Internal irony, on the other hand, is a major reason I enjoy so much teenpop music in the first place, and it’s often the ironies themselves that help me to distinguish the music as teenpop. Along these lines, Jody Rosen recently wrote that “the defining feature of post-Lavigne teenpop is its adult pretensions.” His phrasing is condescending and his alleged irony is that these performers are really just kids spouting “psychobabble,” whereas I think these artists are accurately conveying the inherent ironies of adolescence, their newfound sense of independence and expected adoption of adult responsibilities paired with identity crises and increasing distrust from adults, usually leading to more vigilant regulation.

I love how all of these conflicts play out on a small scale, song by song. Ashlee Simpson has “stains on her T-shirt” and she’s “the biggest flirt,” but she also has to change out of her boyfriend’s old shirt when she spills coffee on it and wants to spend the rest of her life with her one perfect soul mate. Ashley Tisdale has a hard-swing club track, “Not Like That,” whose premise is that she’s not the kind of girl who goes out to clubs. In “I Am One of Them,” Aly and AJ want to righteously “empower” potential child victims of random kidnapping (all children, including Aly and AJ) by presenting the outside world they see on the news and “outside their door” as a threatening environment, ultimately advocating kids to stay “on alert” at all times.
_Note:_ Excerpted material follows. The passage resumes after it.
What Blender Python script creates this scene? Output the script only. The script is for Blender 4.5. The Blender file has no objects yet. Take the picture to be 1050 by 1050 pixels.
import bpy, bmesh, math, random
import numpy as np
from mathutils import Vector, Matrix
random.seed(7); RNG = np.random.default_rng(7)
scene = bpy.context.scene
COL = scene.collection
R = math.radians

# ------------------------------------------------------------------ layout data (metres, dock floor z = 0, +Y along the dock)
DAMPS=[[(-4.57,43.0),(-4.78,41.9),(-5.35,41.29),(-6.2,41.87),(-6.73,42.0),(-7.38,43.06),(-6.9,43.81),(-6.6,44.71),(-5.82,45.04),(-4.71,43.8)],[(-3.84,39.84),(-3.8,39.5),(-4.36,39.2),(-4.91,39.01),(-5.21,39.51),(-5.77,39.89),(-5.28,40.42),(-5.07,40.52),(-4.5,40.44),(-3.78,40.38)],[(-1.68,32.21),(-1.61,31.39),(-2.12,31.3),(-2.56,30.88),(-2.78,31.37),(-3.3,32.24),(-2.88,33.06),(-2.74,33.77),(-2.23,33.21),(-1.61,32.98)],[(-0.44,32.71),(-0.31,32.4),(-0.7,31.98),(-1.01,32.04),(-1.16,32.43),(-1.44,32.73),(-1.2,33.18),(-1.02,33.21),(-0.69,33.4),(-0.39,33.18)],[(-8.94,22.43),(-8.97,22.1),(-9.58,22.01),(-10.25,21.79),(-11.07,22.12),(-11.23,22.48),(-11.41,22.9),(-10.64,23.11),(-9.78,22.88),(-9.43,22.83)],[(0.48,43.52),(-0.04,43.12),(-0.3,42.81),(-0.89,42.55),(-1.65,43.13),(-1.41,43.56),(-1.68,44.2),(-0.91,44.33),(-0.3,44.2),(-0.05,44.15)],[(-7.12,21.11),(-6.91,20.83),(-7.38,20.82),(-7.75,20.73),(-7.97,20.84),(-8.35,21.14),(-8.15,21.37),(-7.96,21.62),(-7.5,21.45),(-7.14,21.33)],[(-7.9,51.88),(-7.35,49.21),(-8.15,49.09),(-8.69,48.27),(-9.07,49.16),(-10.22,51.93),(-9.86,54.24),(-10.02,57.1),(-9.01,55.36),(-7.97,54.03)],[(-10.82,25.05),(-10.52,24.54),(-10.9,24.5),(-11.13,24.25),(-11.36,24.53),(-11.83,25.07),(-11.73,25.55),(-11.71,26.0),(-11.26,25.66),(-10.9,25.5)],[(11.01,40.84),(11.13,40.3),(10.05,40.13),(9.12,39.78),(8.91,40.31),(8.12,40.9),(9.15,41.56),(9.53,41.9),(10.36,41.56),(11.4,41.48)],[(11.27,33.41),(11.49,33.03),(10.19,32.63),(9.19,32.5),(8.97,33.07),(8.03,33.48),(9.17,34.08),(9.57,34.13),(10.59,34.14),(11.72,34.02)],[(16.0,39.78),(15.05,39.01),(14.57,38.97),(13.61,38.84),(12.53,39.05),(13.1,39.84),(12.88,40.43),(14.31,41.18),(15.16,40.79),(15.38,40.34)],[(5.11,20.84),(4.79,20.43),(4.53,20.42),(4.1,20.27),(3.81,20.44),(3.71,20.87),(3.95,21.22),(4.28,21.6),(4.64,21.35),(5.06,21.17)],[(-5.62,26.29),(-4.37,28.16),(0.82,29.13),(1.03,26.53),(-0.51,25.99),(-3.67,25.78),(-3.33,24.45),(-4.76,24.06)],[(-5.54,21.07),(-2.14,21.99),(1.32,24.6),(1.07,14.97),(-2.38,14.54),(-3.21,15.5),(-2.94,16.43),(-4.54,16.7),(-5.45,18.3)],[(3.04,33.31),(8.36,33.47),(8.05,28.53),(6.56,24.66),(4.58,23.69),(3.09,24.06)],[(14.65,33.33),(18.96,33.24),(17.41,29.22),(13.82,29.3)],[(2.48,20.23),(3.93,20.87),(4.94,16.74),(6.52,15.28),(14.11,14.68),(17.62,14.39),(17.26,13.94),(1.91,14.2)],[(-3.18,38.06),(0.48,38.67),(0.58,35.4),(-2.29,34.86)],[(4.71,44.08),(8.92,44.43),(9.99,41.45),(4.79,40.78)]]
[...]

Teenpop is full of these sorts of ironic contradictions, and for the most part, the performers are “in” on the irony, too—they usually had a hand in writing the songs. Often the impact of the music’s internal contradictions is lost on listeners because they’re finding irony externally in deigning to listen to it at all. They end up analyzing backwards: something must be strange or wrong with enjoying “this sort of” music “honestly,” so now let’s figure out what it is. What many non-enthusiast casual or reluctant listeners of teenpop (or, say, mainstream country) are looking for is a sense of controlled, distanced enjoyment—justifiable appreciation—to match their control and distance from the artists and from the people for whom the music is intended. But for me, the deepest laughs and the deepest listening—that which offers the richest personal experiences and sparks the most exciting conversations—came when I finally tried to meet Skye and Ashlee and Aly and AJ on their own terms, when I realized that they were still a step ahead of me. I was so “clever” I missed how funny they were, so “deep” already I didn’t bother to dig.